Leveraging the Standards Community
An April 30 report from NIST partner Center for Democracy and Technology (CDT) noted the need for broader engagement across the standards community to help translate contextual evaluations into real-world applications.
Miranda Bogen, chief technologist and director of CDT’s AI Governance Lab, said involving a wide range of professionals has historically been difficult. Conversations often became too focused on technical processes and practices, making it harder for others to understand how their work fits into the broader ecosystem.
“We’re trying to highlight places where different actors across the ecosystem could play more of a role, like developers. Even if they don’t know all of the eventual end uses, they probably do know how to measure systems reasonably well, compared to a lot of the deployers,” said Bogen. “We’re just trying to kind of connect the dots across that space.”
Ensuring Standards Keep Pace with AI Innovation
Researchers are also examining how to accelerate the standards development process to keep pace with AI’s rapid growth. Jesse Dunietz, AI standards, policy and international engagement lead at NIST, said the standards community is still developing frameworks for predictive machine learning systems as agentic AI adoption accelerates.
“Old AI systems have not gone away. We have generative and agentic AI, but in practice everyone’s still deploying predictive machine learning systems,” said Dunietz. “The standards community barely got our hands around what assurance, measurement and evaluation looks like for those early systems.”
Across NIST, researchers are taking a broader approach to evaluating whether systems are fit for purpose. Dunietz said researchers are also examining how evaluation systems themselves should be assessed. He pointed to NIST’s Information Technology Laboratory (ITL) generative AI project, which tested synthetic content detection capabilities.

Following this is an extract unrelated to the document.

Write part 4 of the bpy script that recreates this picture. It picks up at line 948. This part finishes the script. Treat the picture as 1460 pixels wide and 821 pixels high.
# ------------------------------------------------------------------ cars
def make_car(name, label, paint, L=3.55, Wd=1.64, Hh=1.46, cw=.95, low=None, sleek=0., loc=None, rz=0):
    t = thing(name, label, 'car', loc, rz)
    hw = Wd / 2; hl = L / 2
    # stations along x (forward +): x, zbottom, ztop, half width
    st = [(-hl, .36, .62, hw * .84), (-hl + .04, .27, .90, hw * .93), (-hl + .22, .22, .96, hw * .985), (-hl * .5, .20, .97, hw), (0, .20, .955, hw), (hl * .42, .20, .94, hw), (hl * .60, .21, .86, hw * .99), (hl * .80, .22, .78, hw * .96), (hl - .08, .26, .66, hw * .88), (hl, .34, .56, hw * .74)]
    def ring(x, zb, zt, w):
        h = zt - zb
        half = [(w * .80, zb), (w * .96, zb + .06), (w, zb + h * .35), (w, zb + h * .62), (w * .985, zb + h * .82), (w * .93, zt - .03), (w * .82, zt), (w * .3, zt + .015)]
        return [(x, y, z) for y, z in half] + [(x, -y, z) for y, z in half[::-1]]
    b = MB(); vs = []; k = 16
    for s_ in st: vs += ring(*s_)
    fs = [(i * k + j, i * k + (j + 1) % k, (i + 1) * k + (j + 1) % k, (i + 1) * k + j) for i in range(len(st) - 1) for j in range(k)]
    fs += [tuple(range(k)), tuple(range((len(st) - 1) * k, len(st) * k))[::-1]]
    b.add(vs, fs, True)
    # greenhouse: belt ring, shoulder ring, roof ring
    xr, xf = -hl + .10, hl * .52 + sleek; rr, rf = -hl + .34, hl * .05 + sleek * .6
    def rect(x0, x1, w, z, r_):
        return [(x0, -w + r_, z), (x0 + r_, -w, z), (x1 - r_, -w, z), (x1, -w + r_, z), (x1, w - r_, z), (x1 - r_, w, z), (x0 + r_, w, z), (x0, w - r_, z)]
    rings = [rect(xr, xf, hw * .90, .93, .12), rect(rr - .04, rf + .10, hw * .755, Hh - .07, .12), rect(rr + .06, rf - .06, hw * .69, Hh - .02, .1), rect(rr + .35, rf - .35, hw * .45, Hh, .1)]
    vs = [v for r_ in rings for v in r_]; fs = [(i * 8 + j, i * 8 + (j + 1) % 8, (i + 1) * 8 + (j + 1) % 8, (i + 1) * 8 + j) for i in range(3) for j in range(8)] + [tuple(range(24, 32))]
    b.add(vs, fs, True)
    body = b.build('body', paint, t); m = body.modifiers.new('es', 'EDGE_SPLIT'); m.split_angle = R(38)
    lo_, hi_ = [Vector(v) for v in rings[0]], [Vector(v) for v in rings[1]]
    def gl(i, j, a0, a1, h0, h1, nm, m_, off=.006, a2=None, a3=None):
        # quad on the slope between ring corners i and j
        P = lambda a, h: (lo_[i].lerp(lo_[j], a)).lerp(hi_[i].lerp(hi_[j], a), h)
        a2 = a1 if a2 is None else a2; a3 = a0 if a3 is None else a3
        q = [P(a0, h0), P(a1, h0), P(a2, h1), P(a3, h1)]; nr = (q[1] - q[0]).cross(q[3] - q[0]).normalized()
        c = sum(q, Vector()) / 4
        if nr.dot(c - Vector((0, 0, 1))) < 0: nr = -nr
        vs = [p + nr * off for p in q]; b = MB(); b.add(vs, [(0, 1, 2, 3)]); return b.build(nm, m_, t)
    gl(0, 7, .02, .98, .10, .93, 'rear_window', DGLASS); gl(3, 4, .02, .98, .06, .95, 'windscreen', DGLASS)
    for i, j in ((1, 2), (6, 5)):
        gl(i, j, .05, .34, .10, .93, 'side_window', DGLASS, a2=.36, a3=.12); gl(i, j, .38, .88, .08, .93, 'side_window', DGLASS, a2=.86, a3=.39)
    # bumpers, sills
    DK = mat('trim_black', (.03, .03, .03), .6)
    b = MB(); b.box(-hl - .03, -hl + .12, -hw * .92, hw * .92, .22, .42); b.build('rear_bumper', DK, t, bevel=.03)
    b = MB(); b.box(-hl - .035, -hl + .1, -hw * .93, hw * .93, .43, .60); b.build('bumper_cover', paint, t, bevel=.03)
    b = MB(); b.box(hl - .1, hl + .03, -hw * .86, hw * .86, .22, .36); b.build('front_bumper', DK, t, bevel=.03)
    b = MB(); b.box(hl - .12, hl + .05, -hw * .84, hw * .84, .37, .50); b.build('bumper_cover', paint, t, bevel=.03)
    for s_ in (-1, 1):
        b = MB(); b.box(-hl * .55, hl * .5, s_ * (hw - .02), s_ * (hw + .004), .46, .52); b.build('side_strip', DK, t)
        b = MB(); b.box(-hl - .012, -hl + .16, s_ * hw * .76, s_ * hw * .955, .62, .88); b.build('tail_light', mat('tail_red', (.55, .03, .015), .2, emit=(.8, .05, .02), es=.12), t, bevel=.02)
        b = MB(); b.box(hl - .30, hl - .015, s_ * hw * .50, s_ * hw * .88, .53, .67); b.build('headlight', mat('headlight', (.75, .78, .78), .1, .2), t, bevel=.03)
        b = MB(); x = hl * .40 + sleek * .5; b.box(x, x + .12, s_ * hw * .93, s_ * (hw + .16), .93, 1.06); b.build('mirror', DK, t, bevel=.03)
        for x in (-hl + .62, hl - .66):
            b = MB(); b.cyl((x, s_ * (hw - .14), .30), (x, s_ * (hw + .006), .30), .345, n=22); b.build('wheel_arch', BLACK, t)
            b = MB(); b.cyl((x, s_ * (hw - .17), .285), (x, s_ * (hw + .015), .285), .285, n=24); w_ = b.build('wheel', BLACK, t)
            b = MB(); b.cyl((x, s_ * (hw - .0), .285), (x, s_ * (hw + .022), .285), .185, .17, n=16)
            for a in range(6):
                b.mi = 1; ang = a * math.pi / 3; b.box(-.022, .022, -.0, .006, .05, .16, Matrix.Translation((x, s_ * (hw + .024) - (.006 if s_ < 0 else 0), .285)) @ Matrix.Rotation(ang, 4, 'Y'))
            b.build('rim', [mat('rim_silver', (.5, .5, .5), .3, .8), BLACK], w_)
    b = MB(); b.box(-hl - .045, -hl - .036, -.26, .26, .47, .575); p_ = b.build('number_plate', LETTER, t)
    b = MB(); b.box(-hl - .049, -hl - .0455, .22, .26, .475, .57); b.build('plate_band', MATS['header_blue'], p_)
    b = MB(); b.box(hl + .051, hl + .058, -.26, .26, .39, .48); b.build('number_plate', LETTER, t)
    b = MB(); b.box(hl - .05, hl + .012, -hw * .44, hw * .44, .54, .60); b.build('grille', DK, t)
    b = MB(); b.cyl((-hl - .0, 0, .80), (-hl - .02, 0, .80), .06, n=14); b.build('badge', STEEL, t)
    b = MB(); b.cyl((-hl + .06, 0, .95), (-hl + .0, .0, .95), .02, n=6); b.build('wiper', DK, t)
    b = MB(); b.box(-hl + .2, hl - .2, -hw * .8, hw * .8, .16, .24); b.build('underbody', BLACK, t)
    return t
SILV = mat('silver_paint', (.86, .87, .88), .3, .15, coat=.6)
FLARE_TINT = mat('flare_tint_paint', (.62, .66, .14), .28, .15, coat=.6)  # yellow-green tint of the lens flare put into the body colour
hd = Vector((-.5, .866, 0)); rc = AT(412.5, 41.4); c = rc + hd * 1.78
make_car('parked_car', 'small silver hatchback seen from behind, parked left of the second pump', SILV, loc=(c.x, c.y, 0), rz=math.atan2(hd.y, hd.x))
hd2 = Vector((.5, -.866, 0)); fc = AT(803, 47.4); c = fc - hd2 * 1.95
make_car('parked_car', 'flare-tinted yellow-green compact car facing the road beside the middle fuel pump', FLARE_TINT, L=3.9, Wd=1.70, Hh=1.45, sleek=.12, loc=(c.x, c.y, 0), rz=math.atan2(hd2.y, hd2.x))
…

ITL researchers evaluated the persuasiveness of deepfakes and monitored how generative AI systems responded when users asked them to reveal they were deepfakes. Dunietz said this type of research – examining the long-term process of standards evaluation – provides the building blocks for developing standards for future generations of AI.
“We can assess how good the deepfake detectors and generators perform and pit them against each other to build up both the measurement ability and see how systems are performing in both places,” said Dunietz.